Il donne l’exemple de la charité ; le yétser hatov incite parfois la personne à donner de l’argent aux autres, mais certaines causes peuvent être mauvaises. Le rav Its’hak Berkovits chlita précise qu’il n’est pas toujours approprié de donner de la tsedaka à quelqu’un. Cela risque, par exemple de le rendre trop dépendant des autres, ou bien cet argent va être utilisé dans des buts peu louables, auxquels cas, il vaut mieux ne rien donner. Pour accomplir correctement le ratson Hachem, il nous faut utiliser les mots de la Thora comme guide. Cela signifie souvent demander à une autorité compétente, qui transmettra fidèlement le daat Thora.
Le rav Moché Feinstein ajoute l’exemple de la ra’hmanout (miséricorde) mal placée ; envers les mauvaises personnes. C’est un défaut qui a nui à d’illustres personnages dans l’histoire juive. L’exemple le plus connu est peut-être celui du roi Chaoul. Il reçut l’ordre divin d’anéantir tout le peuple d’Amalek, y compris les femmes, les enfants et les animaux. Chaoul vainquit l’armée d’Amalek et tua tout le monde, excepté le roi, Agag, ainsi que quelques animaux.[4]
La guemara explique le raisonnement a fortiori de Chaoul qui n’élimina pas tout le peuple. Il tira sa déduction de la mitsva de égla aroufa[5] — il s’agit d’une cérémonie solennelle qui avait lieu suite au décès d’une personne entre deux villes. Celle-ci montre l’intérêt que porte la Thora à la mort d’un seul homme et met l’accent sur la valeur de la vie humaine.[6]
Chaoul se dit que si la vie d’un individu est si chère, celles de toute une nation le sont d’autant plus[7]. La guemara ajoute que suite à cet argument « miséricordieux », une bat kol (voix céleste) dit : « Ne sois pas trop vertueux »[8]. À cause de son sentiment de pitié et de sa désobéissance, la royauté lui fut retirée. Quelles furent les conséquences de son erreur ? Agag eut un enfant et l’un de ses descendants fut Haman. Ainsi, la « compassion » de Chaoul a failli provoquer la destruction de tout le peuple juif.
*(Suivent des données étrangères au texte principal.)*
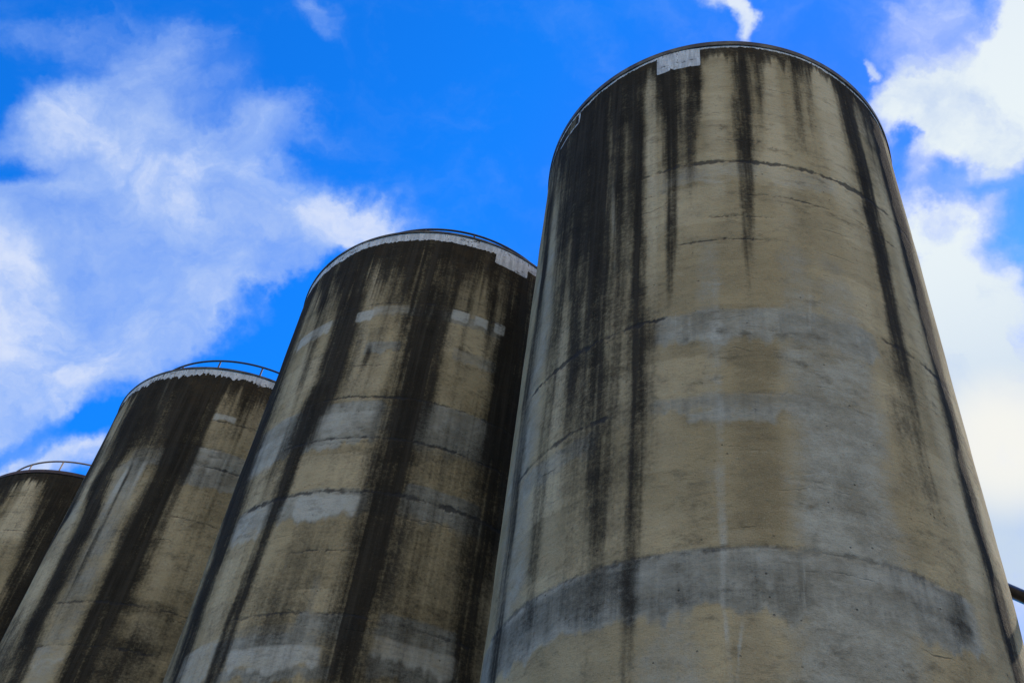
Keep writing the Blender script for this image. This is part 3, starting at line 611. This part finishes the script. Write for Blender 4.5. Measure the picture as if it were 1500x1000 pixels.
  (24.2, 0.05, -47.1, -25.6, 0.6),
  (23.44, 0.05, -45.5, -24.0, 0.5),
  (22.63, 0.05, -39.4, -20.1, 0.6),
  (21.58, 0.04, -32.3, -17.6, 0.4),
 ]),
}

def barrel(key, base_ang, wall_top, zfine, seed, rim, white):
    """the concrete shell: a dense grid of points that carries the weathering and painted shade as point attributes"""
    fineN = 460 if key in 'AB' else 360
    th = np.concatenate([np.linspace(-90, 90, fineN), np.arange(93, 268, 3.0)])
    zs = np.concatenate([np.arange(0, zfine - .2, .35), np.arange(zfine, wall_top - .02, .042), [wall_top]])
    nt, nz = len(th), len(zs)
    TH, Z = np.meshgrid(th, zs)                       # rows are heights
    ang = np.radians(TH + base_ang)
    rad_ = R + 0.022 * fbm(TH / 14.0, Z / 2.0, seed + 90, 3)   # the wall is not a perfect cylinder
    co_ = np.stack([rad_ * np.cos(ang), rad_ * np.sin(ang), Z], -1).reshape(-1, 3)
    i = np.arange(nz - 1)[:, None] * nt; j = np.arange(nt)[None, :]; jn = (j + 1) % nt
    quads = np.stack([i + j, i + jn, i + nt + jn, i + nt + j], -1).reshape(-1, 4)
    me = bpy.data.meshes.new('wall')
    me.vertices.add(len(co_)); me.vertices.foreach_set('co', co_.ravel().astype(np.float32))
    me.loops.add(quads.size); me.loops.foreach_set('vertex_index', quads.ravel().astype(np.int32))
    me.polygons.add(len(quads)); me.polygons.foreach_set('loop_start', (np.arange(len(quads)) * 4).astype(np.int32))
    me.polygons.foreach_set('use_smooth', np.ones(len(quads), bool))
    me.update(calc_edges=True)
    # unwrap in metres
    TU = TH.copy().ravel(); U = np.radians(TU) * R + seed * 37.0
    uvl = me.uv_layers.new(name='unwrap')
    lu = U[quads].copy()
    wrap = (quads % nt)[:, 1] == 0
    lu[wrap, 1] += 2 * math.pi * R; lu[wrap, 2] += 2 * math.pi * R
    lv = Z.ravel()[quads]
    uvl.data.foreach_set('uv', np.stack([lu, lv], -1).ravel().astype(np.float32))
    # layers
    L = {n: np.zeros_like(TH) for n in ('stain_shade', 'grey', 'pale', 'paint', 'light', 'joint', 'brown', 'lift', 'rust')}
    def over(name, f):
        if name == 'dark': name = 'stain_shade'
        L[name] = 1 - (1 - L[name]) * (1 - np.clip(f, 0, 1))
    wob = 0.55 * fbm(TH / 9.0, Z / 1.6, seed, 4) + .5 * fbm(TH / 1.6, Z / .9, seed + 7, 3)
    edge = fbm(TH / 5.0, Z / .5, seed + 13, 4)
    streaks, bands, joints = WEATHER_SHADE[key]
    zc = zs
    for n, (lay, pts) in enumerate(streaks):
        pz = np.array([p[0] for p in pts])[::-1]
        gt, gw, gs = [np.interp(zc, pz, np.array([p[q] for p in pts])[::-1])[:, None] for q in (1, 2, 3)]
        fade_top = 1.0 if pz[-1] > 23.2 else sstep(pz[-1] + .35, pz[-1] - .1, Z)
        low = pz[0]
        fade_bot = sstep(low - .5, low, Z) if low > zfine + 1.6 and key in 'AB' or low > zfine + 3 else sstep(0, low, Z) ** .5
        u = np.abs(TH + wob * np.clip(gw * .35, .25, 1.2) - gt) / np.maximum(gw, .3)
        if lay == 'dark': gs = gs * (1.06 + .42 * fbm(TH / .8, Z / 5.0, seed + 15, 3) + .35 * fbm(TH / 3.0, Z / 1.4, seed + 17, 3))
        over(lay, gs * sstep(1.65, .3, u) * fade_top * fade_bot)
    for (lay, zt, zb, a, b, s, soft) in bands:
        e = edge * .16 * soft
        e2 = (edge * .30 + .25 * fbm(TH / 2.2, Z * 0 + 3, seed + 21, 3)) * soft
        fz = sstep(zt + .05 + .05 * soft, zt - .05, Z + e * .4) * sstep(zb - .06 - .14 * soft, zb + .05, Z + e2 * .8)
        w = (2.2 if b - a < 70 else 5.0) * soft + .35
        ft = sstep(a - w, a + w * .3, TH + wob * soft * .8) * sstep(b + w, b - w * .3, TH + wob * soft * .8)
        over(lay, s * fz * ft)
    for (zj, t, a, b, s) in joints:
        zz = zj + .045 * fbm(TH / 3.0, Z * 0 + zj, seed + 31, 5) + .03 * fbm(TH / .5, Z * 0 + zj, seed + 32, 3)
        t_ = t * (1 + 1.2 * fbm(TH / 1.6, Z * 0 + zj * 3, seed + 33, 3))
        ft = sstep(a - 2, a + 2, TH) * sstep(b + 2, b - 2, TH)
        over('joint', s * (.85 + .7 * fbm(TH / 4.0, Z * 0 + zj, seed + 35, 4)) * sstep(np.maximum(t_, .035) * .95, t_ * .2, np.abs(Z - zz)) * ft)
    film_shade = {'A': .05, 'B': .24, 'C': .36, 'D': .24}[key]  # grime plus painted shade, stronger on the left silos and lower down
    over('stain_shade', film_shade * (1 + .25 * sstep(22, 15, Z)) * (1 + 1.2 * fbm(TH / 11.0, Z / 2.5, seed + 71, 4)))
    # grime gathered just below the rim
    dep = rim[1] * (1 + .8 * fbm(TH / 4.5, Z * 0, seed + 41, 4) + .9 * fbm(TH / .8, Z * 0, seed + 42, 3))
    dep = np.maximum(dep, .12)
    over('stain_shade', rim[0] * sstep(wall_top - dep, wall_top - dep * .35, Z))
    L['rust'] = sstep(wall_top - rim[1] * 2.2, wall_top - rim[1] * .5, Z) * np.clip(.35 + 1.2 * fbm(TH / 5.0, Z / 2.0, seed + 43), 0, 1)
    # lesser runs between the big ones: thin dark trickles and lime drips
    rn = random.Random(seed)
    nd, sd_, npale = {'A': (46, .30, 26), 'B': (110, .55, 26), 'C': (110, .6, 30), 'D': (80, .5, 8)}[key]
    keep = 1 - .55 * L['light']
    for n in range(nd + npale):
        pale_ = n >= nd
        t0 = rn.uniform(-88, 88); w = rn.uniform(.25, 1.1) if not pale_ else rn.uniform(.15, .5)
        start = wall_top if rn.random() < (.75 if not pale_ else .3) else rn.uniform(zfine + 1, wall_top)
        ln = rn.uniform(1, 9) * (1 if not pale_ else .5)
        amp = rn.uniform(.25, 1) * sd_ * (1 if not pale_ else .9)
        c0, c1 = np.searchsorted(th[:fineN], [t0 - 4 * w - 1.5, t0 + 4 * w + 1.5])
        if c1 <= c0: continue
        sl = (slice(None), slice(c0, c1))
        u = np.abs(TH[sl] + .35 * wob[sl] - t0) / w
        f = amp * sstep(1.7, .2, u) * sstep(start + .12, start - .1, Z[sl]) * np.clip(1 - (start - Z[sl]) / ln, 0, 1) ** .7
        nm = 'pale' if pale_ else 'stain_shade'
        L[nm][sl] = 1 - (1 - L[nm][sl]) * (1 - np.clip(f * (1 if pale_ else keep[sl]), 0, 1))
    # each lift of concrete came out a slightly different tone
    li = np.floor((Z + .05 * fbm(TH / 5, Z * 0 + 2, seed + 81)) / 1.22)
    L['lift'] = .55 * (lattice_noise(li * 7.31, li * 0 + 3, seed + 83) - .5) * 2 * .6 + .9 * fbm(TH / 16.0 + li * 3.7, li * 1.9, seed + 85, 3)
    # weather on the sides the photograph does not show
    rnd = random.Random(seed * 5 + 1)
    for n in range(26):
        t0 = rnd.uniform(85, 275); w = rnd.uniform(1, 6); s = rnd.uniform(.4, .95); zl = rnd.uniform(2, 18)
        u = np.abs(TH + wob - t0) / w
        over('stain_shade', s * sstep(1.4, .4, u) * sstep(zl, wall_top, Z) ** .6)
    for zj in np.arange(1.6, zfine, 2.3):
        over('joint', .6 * sstep(.06, .01, np.abs(Z - zj - .03 * fbm(TH / 3, Z * 0 + zj, seed + 51))))
    # white lime paint
    if white:
        h, rag = white
        zb = wall_top - h - rag * (.5 * fbm(TH / 4, Z * 0, seed + 61, 3) + fbm(TH / .8, Z * 0, seed + 62, 3) * .6)
        L['paint'] = np.maximum(L['paint'], sstep(zb - .03, zb + .03, Z))
    if key == 'A':
        for (a, b, z0, z1) in ((-47.0, -46.2, 24.66, 25.3), (-58.5, -46.4, 24.70, 24.75)):
            L['paint'] = np.maximum(L['paint'], sstep(a - .3, a, TH) * sstep(b + .3, b, TH) * sstep(z0 - .03, z0, Z) * sstep(z1 + .03, z1, Z) * (.55 + .5 * fbm(TH / 2, Z * 3, 77)))
        box = sstep(-59, -58, TH) * sstep(-47, -48, TH) * sstep(24.72, 24.76, Z)
        L['stain_shade'] *= 1 - .3 * box * (fbm(TH / 2, Z * 0, 5) > 0)
    for n, v in L.items():
        at = me.attributes.new(n, 'FLOAT', 'POINT')
        at.data.foreach_set('value', v.ravel().astype(np.float32))
    return me

#       key  centre             cope height  cope mat      rim grime    white    rail setback, first post angle, rail mat
SILOS = [
 ('A', (4.8375, 16.335), .19, M_COPE, (.75, .75), (.08, .06), .69, 8.0, M_RAIL, 8.2,
  'largest and nearest concrete silo, tan with long black streaks and a thin white rim line'),
 ('B', (-2.1285, 23.5035), .09, M_COPE, (.62, 2.2), (.32, .08), .69, 3.0, M_RAIL, 11.2,
  'second concrete silo from the right, black streaked, white rim and stepped white patch'),
 ('C', (-9.1395, 30.672), .08, M_COPE, (.8, 1.2), (.28, .22), .675, -5.3, M_RAIL, 14.2,
  'third concrete silo, brown grime under ragged white rim and dark handrail on top'),
 ('D', (-16.056, 37.809), .15, M_COPE_RUST, (.88, .95), None, .69, -32.8, M_RAIL_RUST, 18.6,
  'farthest and smallest looking silo at lower left, rust red rim and pale rusty handrail'),
]
for q, (key, (cx, cy), ch, cmat, rim, white, setb, post0, rmat, zf, lab) in enumerate(SILOS):
    root = bpy.data.objects.new('concrete_silo', None); COL.objects.link(root)
    root.location = (cx, cy, 0); root.empty_display_size = 2
    tag(root, lab, 'silo', 'row of round concrete silos')
    base = math.degrees(math.atan2(-cy, -cx))
    wt = TOP - ch
    link('wall', barrel(key, base, wt, zf, 11 + q * 10, rim, white), CONC, root)
    # rim flashing, standing a little proud of the wall
    bm = bmesh.new()
    lathe(bm, [(R - .25, wt - .0), (R + .03, wt - .0), (R + .035, wt + .02), (R + .035, TOP - .03), (R + .02, TOP), (R - .25, TOP)], 220)
    bm_obj('coping', bm, cmat, root, smooth=False)
    # shallow cone roof
    bm = bmesh.new()
    ring = [bm.verts.new((( R - .25) * math.cos(2 * math.pi * k / 96), (R - .25) * math.sin(2 * math.pi * k / 96), TOP - .06)) for k in range(96)]
    tip = bm.verts.new((0, 0, TOP + .25))
    for k in range(96): bm.faces.new((ring[k], ring[(k + 1) % 96], tip))
    bm_obj('roof', bm, M_ROOF, root, smooth=False)
    # handrail: one bent top rail on upright posts
    rr_ = R - setb; hz = TOP + .99
    bm = bmesh.new()
    tube(bm, [(rr_ * math.cos(2 * math.pi * k / 120), rr_ * math.sin(2 * math.pi * k / 120), hz) for k in range(120)], .034, 8, True)
    hr = bm_obj('handrail', bm, rmat, root)
    for k in range(16):
        a = math.radians(base + post0 + 22.9 * k if k < 8 else base + post0 - 22.2 * (16 - k))
        bm = bmesh.new()
        x, y = rr_ * math.cos(a), rr_ * math.sin(a)
        tube(bm, [(x, y, TOP - .06), (x, y, hz - .03)], .03, 8)
        bm_obj('post', bm, rmat, hr)

# ------------------------------------------------------------------ black pipe on the far side of the big silo
p0 = Vector((9.10, 15.90, 13.87)); p1 = Vector((10.388, 14.083, 11.609))
dv = (p1 - p0)
pe = p0 + dv * 1.75
pipe = bpy.data.objects.new('pipe', None); COL.objects.link(pipe)
pipe.location = p0
tag(pipe, 'sloping black pipe sticking out past the right edge of the largest silo', 'pipe')
path = [p0, p0 + dv * .5, p0 + dv * 1.0, pe - dv.normalized() * .5]
down = Vector((0, 0, -1)); d0 = dv.normalized()
for k in range(1, 7):                                  # a swept elbow
    t = k / 6.0
    a_, b_, c_ = pe - d0 * .5, pe, pe + down * .5
    path.append(a_ * (1 - t) ** 2 + b_ * 2 * t * (1 - t) + c_ * t * t)
path.append(Vector((pe.x, pe.y, -.1)))
bm = bmesh.new(); tube(bm, [p - p0 for p in path], .122, 24)
bm_obj('tube', bm, M_PIPE, pipe)
for t in (1.25,):
    bm = bmesh.new(); tube(bm, [dv * t - d0 * .03, dv * t + d0 * .03], .2, 24)
    bm_obj('flange', bm, M_PIPE, pipe)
Les deux exemples rapportés montrent comment le yétser hatov peut éloigner une personne du ratson Hachem. Ils sont particulièrement pertinents dans la société moderne, alors que des messages différents, voire opposés, sont prônés dans divers domaines, comme le rôle de l’étude de la Thora, du travail, de la technologie, etc.
Comment peut-on savoir si notre conception est conforme à celle de la Thora ou si elle suit les idées de notre yétser hatov[9] ? Ce n’est certes, pas simple, mais comme nous l’avons expliqué, la meilleure façon de discerner la vérité est de se tourner et de faire appel à des personnes plus versées dans l’étude de la Thora — c’est-à-dire les Guedolim et les talmidé ‘hakhamim. Sans leur guidance, on risque de ne pas utiliser notre yéster hatov correctement.
Puissions-nous tous mériter d’utiliser nos deux penchants pour accomplir le ratson Hachem.
[1] Yétser hatov et yétser hara.
[2] Sifté ‘Hakhamim, Devarim, 6:15, sk. 50.
[3] Darach Moché, Devarim, 6:15.
[4] Chemouel 1, Chap. 15.
[5] Littéralement, « génisse énuquée ».
[6] Voir Parachat Choftim, 21:1-9 pour les détails de cette mitsva.
[7] Yoma 22b.
[8] Partie d’un verset de Koheleth, Chap. 7.
[9] Inutile de préciser que ces inclinations sont influencées par plusieurs facteurs tels que la société dans laquelle on vit et certaines situations personnelles.